_Task goal_: Set down the listing below verbatim, but only from its first line through the line containing "stone(e[0], e[1], 'tanfar'".

_Collected data_:

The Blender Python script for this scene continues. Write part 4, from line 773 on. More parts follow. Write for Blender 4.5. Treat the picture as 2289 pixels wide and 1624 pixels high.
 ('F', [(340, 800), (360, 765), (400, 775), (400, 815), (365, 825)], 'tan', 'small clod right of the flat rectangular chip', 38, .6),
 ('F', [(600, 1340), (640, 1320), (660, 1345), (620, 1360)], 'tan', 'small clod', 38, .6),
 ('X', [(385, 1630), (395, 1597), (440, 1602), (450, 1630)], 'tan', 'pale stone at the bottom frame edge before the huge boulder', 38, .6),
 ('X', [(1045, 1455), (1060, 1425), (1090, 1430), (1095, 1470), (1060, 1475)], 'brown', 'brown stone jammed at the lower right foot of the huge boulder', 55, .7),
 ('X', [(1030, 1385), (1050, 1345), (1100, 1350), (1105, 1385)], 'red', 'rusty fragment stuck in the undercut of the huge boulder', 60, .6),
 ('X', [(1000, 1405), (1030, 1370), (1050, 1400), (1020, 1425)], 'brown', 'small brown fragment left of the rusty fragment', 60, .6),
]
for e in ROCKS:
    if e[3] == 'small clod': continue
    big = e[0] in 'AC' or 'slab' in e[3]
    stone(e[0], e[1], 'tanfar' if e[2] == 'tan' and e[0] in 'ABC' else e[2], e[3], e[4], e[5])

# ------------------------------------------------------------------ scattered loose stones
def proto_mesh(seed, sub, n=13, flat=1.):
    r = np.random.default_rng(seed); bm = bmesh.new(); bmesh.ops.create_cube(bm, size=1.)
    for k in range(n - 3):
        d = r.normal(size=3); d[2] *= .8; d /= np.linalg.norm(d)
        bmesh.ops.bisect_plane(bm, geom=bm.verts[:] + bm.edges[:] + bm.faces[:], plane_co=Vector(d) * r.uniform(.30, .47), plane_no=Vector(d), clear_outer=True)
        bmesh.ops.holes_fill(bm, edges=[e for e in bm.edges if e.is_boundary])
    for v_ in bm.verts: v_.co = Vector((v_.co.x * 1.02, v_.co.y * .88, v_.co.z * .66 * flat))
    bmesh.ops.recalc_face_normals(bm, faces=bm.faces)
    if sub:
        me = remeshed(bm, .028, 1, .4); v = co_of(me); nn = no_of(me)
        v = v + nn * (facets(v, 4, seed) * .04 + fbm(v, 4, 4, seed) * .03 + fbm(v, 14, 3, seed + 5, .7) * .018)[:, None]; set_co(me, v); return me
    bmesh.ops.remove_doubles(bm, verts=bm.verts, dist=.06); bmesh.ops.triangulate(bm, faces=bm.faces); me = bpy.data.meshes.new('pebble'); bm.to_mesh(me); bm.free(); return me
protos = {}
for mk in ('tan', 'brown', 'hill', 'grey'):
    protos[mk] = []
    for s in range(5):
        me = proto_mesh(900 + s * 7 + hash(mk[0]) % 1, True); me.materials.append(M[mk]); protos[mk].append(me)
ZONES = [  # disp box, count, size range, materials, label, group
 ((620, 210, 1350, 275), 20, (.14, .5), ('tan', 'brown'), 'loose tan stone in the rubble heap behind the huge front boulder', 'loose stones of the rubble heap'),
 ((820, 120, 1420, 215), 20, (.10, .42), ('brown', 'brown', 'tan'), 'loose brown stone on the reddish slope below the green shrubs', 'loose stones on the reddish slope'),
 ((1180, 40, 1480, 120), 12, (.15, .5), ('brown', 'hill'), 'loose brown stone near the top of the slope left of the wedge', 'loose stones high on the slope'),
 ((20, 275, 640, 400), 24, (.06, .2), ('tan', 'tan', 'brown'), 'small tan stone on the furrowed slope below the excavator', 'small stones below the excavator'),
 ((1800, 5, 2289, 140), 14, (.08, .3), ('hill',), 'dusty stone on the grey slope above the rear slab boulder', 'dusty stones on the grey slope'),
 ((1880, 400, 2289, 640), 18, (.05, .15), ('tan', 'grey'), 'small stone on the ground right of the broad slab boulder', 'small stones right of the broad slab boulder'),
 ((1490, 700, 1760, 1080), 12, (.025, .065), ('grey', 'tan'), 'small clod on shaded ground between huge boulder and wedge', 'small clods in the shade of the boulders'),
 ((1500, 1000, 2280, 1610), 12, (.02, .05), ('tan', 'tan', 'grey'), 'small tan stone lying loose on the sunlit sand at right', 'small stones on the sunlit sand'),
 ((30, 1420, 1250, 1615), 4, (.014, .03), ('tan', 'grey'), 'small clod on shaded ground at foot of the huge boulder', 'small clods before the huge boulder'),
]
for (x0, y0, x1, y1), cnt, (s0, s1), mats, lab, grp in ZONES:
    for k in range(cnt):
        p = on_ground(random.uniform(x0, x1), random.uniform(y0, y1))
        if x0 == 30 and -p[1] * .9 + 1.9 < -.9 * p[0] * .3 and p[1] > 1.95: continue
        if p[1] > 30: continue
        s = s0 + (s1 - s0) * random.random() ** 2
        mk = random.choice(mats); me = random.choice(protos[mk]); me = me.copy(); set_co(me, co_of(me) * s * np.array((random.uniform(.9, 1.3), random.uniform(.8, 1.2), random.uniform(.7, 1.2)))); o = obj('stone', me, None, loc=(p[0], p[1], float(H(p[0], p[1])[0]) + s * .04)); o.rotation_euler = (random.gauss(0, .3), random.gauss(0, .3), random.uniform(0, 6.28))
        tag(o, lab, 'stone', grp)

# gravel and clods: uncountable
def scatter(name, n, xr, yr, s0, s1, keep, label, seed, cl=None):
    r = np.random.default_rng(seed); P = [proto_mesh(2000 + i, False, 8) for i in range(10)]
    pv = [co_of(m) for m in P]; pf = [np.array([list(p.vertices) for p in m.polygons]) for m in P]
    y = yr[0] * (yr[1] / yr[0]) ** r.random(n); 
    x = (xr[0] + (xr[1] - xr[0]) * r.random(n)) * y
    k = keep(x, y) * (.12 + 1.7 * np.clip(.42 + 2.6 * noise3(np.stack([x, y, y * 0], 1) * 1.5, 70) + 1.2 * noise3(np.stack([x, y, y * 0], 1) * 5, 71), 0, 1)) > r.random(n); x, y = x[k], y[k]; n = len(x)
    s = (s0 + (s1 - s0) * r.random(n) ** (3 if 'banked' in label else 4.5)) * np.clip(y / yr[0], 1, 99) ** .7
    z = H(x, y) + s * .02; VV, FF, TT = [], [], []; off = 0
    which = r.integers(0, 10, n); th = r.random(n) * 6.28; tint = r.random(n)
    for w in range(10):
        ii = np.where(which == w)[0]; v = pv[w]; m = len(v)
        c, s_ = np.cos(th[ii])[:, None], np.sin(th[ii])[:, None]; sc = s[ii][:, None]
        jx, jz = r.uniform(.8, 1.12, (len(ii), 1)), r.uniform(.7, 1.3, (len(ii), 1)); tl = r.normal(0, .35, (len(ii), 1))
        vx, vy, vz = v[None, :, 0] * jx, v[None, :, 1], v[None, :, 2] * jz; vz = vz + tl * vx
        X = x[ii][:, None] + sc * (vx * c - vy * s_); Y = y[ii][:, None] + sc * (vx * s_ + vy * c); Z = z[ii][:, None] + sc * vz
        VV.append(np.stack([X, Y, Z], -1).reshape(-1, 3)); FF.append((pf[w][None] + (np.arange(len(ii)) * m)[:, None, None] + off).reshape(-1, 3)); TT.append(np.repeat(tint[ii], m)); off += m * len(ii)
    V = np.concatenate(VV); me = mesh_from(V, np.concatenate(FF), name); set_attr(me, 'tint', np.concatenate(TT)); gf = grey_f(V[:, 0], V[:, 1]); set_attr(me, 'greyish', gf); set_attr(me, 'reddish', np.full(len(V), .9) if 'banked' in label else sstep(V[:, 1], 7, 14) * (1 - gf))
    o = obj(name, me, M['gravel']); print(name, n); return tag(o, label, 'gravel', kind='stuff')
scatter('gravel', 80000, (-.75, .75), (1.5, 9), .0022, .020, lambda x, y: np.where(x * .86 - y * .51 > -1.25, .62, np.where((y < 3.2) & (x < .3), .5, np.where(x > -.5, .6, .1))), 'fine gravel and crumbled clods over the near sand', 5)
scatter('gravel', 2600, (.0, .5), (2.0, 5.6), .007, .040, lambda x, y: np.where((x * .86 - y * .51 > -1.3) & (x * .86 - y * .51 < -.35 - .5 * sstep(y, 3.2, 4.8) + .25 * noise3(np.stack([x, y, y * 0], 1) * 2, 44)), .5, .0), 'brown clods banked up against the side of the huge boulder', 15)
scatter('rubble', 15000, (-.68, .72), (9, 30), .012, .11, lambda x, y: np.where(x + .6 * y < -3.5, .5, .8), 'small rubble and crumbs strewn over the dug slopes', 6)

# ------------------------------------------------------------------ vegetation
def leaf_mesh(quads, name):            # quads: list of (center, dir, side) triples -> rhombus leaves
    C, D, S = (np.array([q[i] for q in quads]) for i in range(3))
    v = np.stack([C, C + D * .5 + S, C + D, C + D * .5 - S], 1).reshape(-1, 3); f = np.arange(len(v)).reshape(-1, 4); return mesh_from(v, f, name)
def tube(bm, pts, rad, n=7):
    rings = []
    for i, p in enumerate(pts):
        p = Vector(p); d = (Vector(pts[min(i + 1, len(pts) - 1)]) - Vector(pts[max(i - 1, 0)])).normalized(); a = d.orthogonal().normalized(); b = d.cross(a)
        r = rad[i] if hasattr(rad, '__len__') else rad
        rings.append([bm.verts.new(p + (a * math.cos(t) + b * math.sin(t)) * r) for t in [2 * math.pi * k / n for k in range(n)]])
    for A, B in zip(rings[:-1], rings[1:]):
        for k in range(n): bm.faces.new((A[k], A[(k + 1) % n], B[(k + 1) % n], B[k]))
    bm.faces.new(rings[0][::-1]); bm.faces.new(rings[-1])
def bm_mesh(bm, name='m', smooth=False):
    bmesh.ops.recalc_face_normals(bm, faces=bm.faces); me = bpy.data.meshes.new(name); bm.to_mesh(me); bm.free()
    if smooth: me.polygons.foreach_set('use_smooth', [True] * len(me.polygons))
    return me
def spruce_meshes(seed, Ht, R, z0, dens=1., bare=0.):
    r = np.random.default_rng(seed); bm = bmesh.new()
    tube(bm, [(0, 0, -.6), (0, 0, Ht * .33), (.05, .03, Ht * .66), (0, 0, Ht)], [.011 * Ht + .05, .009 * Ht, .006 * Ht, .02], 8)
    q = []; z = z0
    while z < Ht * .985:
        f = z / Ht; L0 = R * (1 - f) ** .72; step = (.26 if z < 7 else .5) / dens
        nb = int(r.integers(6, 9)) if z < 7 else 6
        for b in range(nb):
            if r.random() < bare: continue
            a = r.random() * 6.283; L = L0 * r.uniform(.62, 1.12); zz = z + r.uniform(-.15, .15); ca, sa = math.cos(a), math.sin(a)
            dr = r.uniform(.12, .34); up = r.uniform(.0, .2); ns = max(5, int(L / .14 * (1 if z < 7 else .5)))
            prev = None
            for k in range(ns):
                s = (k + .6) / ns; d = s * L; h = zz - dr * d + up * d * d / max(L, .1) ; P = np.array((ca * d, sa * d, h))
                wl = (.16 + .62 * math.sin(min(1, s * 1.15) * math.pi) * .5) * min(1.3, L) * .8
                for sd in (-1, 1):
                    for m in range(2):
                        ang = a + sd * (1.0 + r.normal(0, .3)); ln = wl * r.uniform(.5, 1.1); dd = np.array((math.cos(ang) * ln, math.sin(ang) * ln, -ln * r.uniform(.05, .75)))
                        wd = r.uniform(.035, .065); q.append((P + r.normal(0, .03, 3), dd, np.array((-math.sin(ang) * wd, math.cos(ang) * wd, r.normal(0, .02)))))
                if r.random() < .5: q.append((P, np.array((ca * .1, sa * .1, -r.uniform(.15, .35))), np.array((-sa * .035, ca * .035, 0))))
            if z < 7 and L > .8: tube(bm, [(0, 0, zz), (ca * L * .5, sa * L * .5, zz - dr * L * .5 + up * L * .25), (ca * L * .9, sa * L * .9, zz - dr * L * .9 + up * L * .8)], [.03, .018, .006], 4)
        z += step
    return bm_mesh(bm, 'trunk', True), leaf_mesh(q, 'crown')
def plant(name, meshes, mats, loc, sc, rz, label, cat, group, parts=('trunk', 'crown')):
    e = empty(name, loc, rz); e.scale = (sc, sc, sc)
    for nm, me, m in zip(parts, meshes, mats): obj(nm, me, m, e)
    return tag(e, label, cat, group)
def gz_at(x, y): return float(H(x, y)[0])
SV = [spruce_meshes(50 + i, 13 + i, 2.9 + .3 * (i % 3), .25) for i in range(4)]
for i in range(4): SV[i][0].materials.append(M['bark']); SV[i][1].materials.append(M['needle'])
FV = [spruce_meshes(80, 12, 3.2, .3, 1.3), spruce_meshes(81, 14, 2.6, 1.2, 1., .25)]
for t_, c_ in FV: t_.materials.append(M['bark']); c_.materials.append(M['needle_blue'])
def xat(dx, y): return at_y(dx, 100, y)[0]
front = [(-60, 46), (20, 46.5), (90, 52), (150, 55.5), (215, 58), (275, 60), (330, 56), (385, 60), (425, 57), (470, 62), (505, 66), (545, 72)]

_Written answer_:
The Blender Python script for this scene continues. Write part 4, from line 773 on. More parts follow. Write for Blender 4.5. Treat the picture as 2289 pixels wide and 1624 pixels high.
 ('F', [(340, 800), (360, 765), (400, 775), (400, 815), (365, 825)], 'tan', 'small clod right of the flat rectangular chip', 38, .6),
 ('F', [(600, 1340), (640, 1320), (660, 1345), (620, 1360)], 'tan', 'small clod', 38, .6),
 ('X', [(385, 1630), (395, 1597), (440, 1602), (450, 1630)], 'tan', 'pale stone at the bottom frame edge before the huge boulder', 38, .6),
 ('X', [(1045, 1455), (1060, 1425), (1090, 1430), (1095, 1470), (1060, 1475)], 'brown', 'brown stone jammed at the lower right foot of the huge boulder', 55, .7),
 ('X', [(1030, 1385), (1050, 1345), (1100, 1350), (1105, 1385)], 'red', 'rusty fragment stuck in the undercut of the huge boulder', 60, .6),
 ('X', [(1000, 1405), (1030, 1370), (1050, 1400), (1020, 1425)], 'brown', 'small brown fragment left of the rusty fragment', 60, .6),
]
for e in ROCKS:
    if e[3] == 'small clod': continue
    big = e[0] in 'AC' or 'slab' in e[3]
    stone(e[0], e[1], 'tanfar' if e[2] == 'tan' and e[0] in 'ABC' else e[2], e[3], e[4], e[5])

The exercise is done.